> [TASK DETAILS]: Transcribe the data that follows precisely, omitting nothing.

> [DATA SEGMENT]:
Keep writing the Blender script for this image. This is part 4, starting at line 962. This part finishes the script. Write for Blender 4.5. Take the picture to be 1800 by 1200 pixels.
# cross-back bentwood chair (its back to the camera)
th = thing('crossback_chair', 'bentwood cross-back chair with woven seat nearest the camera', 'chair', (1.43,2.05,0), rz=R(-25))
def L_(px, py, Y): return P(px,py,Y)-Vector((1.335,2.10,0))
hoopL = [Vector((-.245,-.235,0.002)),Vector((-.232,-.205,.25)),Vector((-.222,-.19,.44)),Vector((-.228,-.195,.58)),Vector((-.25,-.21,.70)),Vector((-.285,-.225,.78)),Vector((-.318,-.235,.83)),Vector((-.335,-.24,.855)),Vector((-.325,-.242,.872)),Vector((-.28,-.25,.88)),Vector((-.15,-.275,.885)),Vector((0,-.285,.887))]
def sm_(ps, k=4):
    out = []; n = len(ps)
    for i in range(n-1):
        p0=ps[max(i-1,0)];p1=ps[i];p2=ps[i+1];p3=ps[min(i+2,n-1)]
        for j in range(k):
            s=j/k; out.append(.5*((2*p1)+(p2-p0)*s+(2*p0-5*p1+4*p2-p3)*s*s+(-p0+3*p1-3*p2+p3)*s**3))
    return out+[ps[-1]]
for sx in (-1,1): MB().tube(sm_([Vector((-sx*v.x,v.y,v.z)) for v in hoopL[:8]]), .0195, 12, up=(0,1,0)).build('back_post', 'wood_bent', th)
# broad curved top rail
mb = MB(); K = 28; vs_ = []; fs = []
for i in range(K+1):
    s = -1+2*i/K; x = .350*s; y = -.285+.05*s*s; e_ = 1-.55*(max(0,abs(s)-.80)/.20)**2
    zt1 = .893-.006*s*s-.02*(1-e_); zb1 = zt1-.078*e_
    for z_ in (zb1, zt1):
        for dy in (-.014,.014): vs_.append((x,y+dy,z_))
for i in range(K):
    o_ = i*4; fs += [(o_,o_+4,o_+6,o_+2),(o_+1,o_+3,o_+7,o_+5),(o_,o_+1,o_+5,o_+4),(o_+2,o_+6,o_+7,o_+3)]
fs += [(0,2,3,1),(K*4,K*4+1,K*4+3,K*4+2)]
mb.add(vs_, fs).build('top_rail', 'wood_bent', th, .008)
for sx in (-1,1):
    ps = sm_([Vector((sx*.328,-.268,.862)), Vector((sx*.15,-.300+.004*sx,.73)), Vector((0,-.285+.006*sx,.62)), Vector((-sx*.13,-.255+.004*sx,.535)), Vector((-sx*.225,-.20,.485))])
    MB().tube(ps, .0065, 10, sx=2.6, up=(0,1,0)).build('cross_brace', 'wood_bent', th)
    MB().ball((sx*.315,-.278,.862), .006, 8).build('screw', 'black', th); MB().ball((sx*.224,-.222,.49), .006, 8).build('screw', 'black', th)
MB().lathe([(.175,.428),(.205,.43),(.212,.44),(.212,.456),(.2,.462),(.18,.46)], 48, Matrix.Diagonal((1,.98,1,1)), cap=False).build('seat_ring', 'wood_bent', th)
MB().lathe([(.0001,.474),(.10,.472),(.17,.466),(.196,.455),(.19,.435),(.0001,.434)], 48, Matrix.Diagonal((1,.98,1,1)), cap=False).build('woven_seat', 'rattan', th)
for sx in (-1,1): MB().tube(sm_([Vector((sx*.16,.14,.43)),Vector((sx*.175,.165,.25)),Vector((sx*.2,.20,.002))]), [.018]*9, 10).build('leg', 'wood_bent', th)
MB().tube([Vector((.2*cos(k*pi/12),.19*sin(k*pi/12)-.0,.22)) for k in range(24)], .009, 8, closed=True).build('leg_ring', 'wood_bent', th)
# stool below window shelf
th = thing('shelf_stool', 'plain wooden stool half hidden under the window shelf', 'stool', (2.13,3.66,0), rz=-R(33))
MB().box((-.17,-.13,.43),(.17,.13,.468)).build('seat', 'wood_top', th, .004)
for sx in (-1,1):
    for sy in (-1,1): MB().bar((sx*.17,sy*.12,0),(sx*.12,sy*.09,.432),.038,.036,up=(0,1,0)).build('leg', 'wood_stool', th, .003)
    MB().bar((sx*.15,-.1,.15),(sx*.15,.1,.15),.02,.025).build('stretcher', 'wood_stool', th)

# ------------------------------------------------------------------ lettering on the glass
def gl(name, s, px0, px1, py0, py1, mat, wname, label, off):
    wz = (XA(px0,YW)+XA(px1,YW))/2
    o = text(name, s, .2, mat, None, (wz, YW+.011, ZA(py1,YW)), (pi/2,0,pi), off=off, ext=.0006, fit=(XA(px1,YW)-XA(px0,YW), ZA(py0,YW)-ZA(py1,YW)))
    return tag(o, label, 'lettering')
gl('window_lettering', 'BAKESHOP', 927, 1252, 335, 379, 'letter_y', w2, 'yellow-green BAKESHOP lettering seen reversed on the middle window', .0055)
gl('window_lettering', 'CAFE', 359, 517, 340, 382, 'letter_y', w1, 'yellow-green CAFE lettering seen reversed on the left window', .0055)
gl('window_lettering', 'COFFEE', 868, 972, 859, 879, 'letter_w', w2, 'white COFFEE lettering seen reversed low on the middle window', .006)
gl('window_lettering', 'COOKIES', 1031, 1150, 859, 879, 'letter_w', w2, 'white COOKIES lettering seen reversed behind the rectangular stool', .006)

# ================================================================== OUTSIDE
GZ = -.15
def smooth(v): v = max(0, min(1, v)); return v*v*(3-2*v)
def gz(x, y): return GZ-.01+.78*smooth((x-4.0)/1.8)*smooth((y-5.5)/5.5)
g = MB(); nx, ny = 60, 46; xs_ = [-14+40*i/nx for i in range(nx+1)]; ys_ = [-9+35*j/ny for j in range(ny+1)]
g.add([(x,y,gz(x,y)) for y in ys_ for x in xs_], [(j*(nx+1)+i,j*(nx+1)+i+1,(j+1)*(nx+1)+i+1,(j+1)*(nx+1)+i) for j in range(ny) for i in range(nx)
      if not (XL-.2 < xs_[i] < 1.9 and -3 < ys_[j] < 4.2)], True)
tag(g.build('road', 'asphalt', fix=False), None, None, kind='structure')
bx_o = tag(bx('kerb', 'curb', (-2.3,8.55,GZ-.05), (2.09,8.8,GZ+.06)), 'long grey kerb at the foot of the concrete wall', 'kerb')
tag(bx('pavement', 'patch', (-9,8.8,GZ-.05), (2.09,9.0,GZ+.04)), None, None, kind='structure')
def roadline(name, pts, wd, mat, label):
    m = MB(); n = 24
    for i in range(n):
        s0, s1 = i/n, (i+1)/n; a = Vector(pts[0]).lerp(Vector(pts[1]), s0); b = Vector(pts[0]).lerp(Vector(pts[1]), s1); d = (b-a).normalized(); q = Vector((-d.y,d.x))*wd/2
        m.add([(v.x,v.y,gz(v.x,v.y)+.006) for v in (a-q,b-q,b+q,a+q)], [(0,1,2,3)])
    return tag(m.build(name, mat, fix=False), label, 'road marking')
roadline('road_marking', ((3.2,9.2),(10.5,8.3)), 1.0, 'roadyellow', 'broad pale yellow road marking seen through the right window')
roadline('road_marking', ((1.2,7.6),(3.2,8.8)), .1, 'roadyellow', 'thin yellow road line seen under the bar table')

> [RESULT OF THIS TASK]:
Keep writing the Blender script for this image. This is part 4, starting at line 962. This part finishes the script. Write for Blender 4.5. Take the picture to be 1800 by 1200 pixels.
# cross-back bentwood chair (its back to the camera)
th = thing('crossback_chair', 'bentwood cross-back chair with woven seat nearest the camera', 'chair', (1.43,2.05,0), rz=R(-25))
def L_(px, py, Y): return P(px,py,Y)-Vector((1.335,2.10,0))
hoopL = [Vector((-.245,-.235,0.002)),Vector((-.232,-.205,.25)),Vector((-.222,-.19,.44)),Vector((-.228,-.195,.58)),Vector((-.25,-.21,.70)),Vector((-.285,-.225,.78)),Vector((-.318,-.235,.83)),Vector((-.335,-.24,.855)),Vector((-.325,-.242,.872)),Vector((-.28,-.25,.88)),Vector((-.15,-.275,.885)),Vector((0,-.285,.887))]
def sm_(ps, k=4):
    out = []; n = len(ps)
    for i in range(n-1):
        p0=ps[max(i-1,0)];p1=ps[i];p2=ps[i+1];p3=ps[min(i+2,n-1)]
        for j in range(k):
            s=j/k; out.append(.5*((2*p1)+(p2-p0)*s+(2*p0-5*p1+4*p2-p3)*s*s+(-p0+3*p1-3*p2+p3)*s**3))
    return out+[ps[-1]]
for sx in (-1,1): MB().tube(sm_([Vector((-sx*v.x,v.y,v.z)) for v in hoopL[:8]]), .0195, 12, up=(0,1,0)).build('back_post', 'wood_bent', th)
# broad curved top rail
mb = MB(); K = 28; vs_ = []; fs = []
for i in range(K+1):
    s = -1+2*i/K; x = .350*s; y = -.285+.05*s*s; e_ = 1-.55*(max(0,abs(s)-.80)/.20)**2
    zt1 = .893-.006*s*s-.02*(1-e_); zb1 = zt1-.078*e_
    for z_ in (zb1, zt1):
        for dy in (-.014,.014): vs_.append((x,y+dy,z_))
for i in range(K):
    o_ = i*4; fs += [(o_,o_+4,o_+6,o_+2),(o_+1,o_+3,o_+7,o_+5),(o_,o_+1,o_+5,o_+4),(o_+2,o_+6,o_+7,o_+3)]
fs += [(0,2,3,1),(K*4,K*4+1,K*4+3,K*4+2)]
mb.add(vs_, fs).build('top_rail', 'wood_bent', th, .008)
for sx in (-1,1):
    ps = sm_([Vector((sx*.328,-.268,.862)), Vector((sx*.15,-.300+.004*sx,.73)), Vector((0,-.285+.006*sx,.62)), Vector((-sx*.13,-.255+.004*sx,.535)), Vector((-sx*.225,-.20,.485))])
    MB().tube(ps, .0065, 10, sx=2.6, up=(0,1,0)).build('cross_brace', 'wood_bent', th)
    MB().ball((sx*.315,-.278,.862), .006, 8).build('screw', 'black', th); MB().ball((sx*.224,-.222,.49), .006, 8).build('screw', 'black', th)
MB().lathe([(.175,.428),(.205,.43),(.212,.44),(.212,.456),(.2,.462),(.18,.46)], 48, Matrix.Diagonal((1,.98,1,1)), cap=False).build('seat_ring', 'wood_bent', th)
MB().lathe([(.0001,.474),(.10,.472),(.17,.466),(.196,.455),(.19,.435),(.0001,.434)], 48, Matrix.Diagonal((1,.98,1,1)), cap=False).build('woven_seat', 'rattan', th)
for sx in (-1,1): MB().tube(sm_([Vector((sx*.16,.14,.43)),Vector((sx*.175,.165,.25)),Vector((sx*.2,.20,.002))]), [.018]*9, 10).build('leg', 'wood_bent', th)
MB().tube([Vector((.2*cos(k*pi/12),.19*sin(k*pi/12)-.0,.22)) for k in range(24)], .009, 8, closed=True).build('leg_ring', 'wood_bent', th)
# stool below window shelf
th = thing('shelf_stool', 'plain wooden stool half hidden under the window shelf', 'stool', (2.13,3.66,0), rz=-R(33))
MB().box((-.17,-.13,.43),(.17,.13,.468)).build('seat', 'wood_top', th, .004)
for sx in (-1,1):
    for sy in (-1,1): MB().bar((sx*.17,sy*.12,0),(sx*.12,sy*.09,.432),.038,.036,up=(0,1,0)).build('leg', 'wood_stool', th, .003)
    MB().bar((sx*.15,-.1,.15),(sx*.15,.1,.15),.02,.025).build('stretcher', 'wood_stool', th)

# ------------------------------------------------------------------ lettering on the glass
def gl(name, s, px0, px1, py0, py1, mat, wname, label, off):
    wz = (XA(px0,YW)+XA(px1,YW))/2
    o = text(name, s, .2, mat, None, (wz, YW+.011, ZA(py1,YW)), (pi/2,0,pi), off=off, ext=.0006, fit=(XA(px1,YW)-XA(px0,YW), ZA(py0,YW)-ZA(py1,YW)))
    return tag(o, label, 'lettering')
gl('window_lettering', 'BAKESHOP', 927, 1252, 335, 379, 'letter_y', w2, 'yellow-green BAKESHOP lettering seen reversed on the middle window', .0055)
gl('window_lettering', 'CAFE', 359, 517, 340, 382, 'letter_y', w1, 'yellow-green CAFE lettering seen reversed on the left window', .0055)
gl('window_lettering', 'COFFEE', 868, 972, 859, 879, 'letter_w', w2, 'white COFFEE lettering seen reversed low on the middle window', .006)
gl('window_lettering', 'COOKIES', 1031, 1150, 859, 879, 'letter_w', w2, 'white COOKIES lettering seen reversed behind the rectangular stool', .006)

# ================================================================== OUTSIDE
GZ = -.15
def smooth(v): v = max(0, min(1, v)); return v*v*(3-2*v)
def gz(x, y): return GZ-.01+.78*smooth((x-4.0)/1.8)*smooth((y-5.5)/5.5)
g = MB(); nx, ny = 60, 46; xs_ = [-14+40*i/nx for i in range(nx+1)]; ys_ = [-9+35*j/ny for j in range(ny+1)]
g.add([(x,y,gz(x,y)) for y in ys_ for x in xs_], [(j*(nx+1)+i,j*(nx+1)+i+1,(j+1)*(nx+1)+i+1,(j+1)*(nx+1)+i) for j in range(ny) for i in range(nx)
      if not (XL-.2 < xs_[i] < 1.9 and -3 < ys_[j] < 4.2)], True)
tag(g.build('road', 'asphalt', fix=False), None, None, kind='structure')
bx_o = tag(bx('kerb', 'curb', (-2.3,8.55,GZ-.05), (2.09,8.8,GZ+.06)), 'long grey kerb at the foot of the concrete wall', 'kerb')
tag(bx('pavement', 'patch', (-9,8.8,GZ-.05), (2.09,9.0,GZ+.04)), None, None, kind='structure')
def roadline(name, pts, wd, mat, label):
    m = MB(); n = 24
    for i in range(n):
        s0, s1 = i/n, (i+1)/n; a = Vector(pts[0]).lerp(Vector(pts[1]), s0); b = Vector(pts[0]).lerp(Vector(pts[1]), s1); d = (b-a).normalized(); q = Vector((-d.y,d.x))*wd/2
        m.add([(v.x,v.y,gz(v.x,v.y)+.006) for v in (a-q,b-q,b+q,a+q)], [(0,1,2,3)])
    return tag(m.build(name, mat, fix=False), label, 'road marking')
roadline('road_marking', ((3.2,9.2),(10.5,8.3)), 1.0, 'roadyellow', 'broad pale yellow road marking seen through the right window')
roadline('road_marking', ((1.2,7.6),(3.2,8.8)), .1, 'roadyellow', 'thin yellow road line seen under the bar table')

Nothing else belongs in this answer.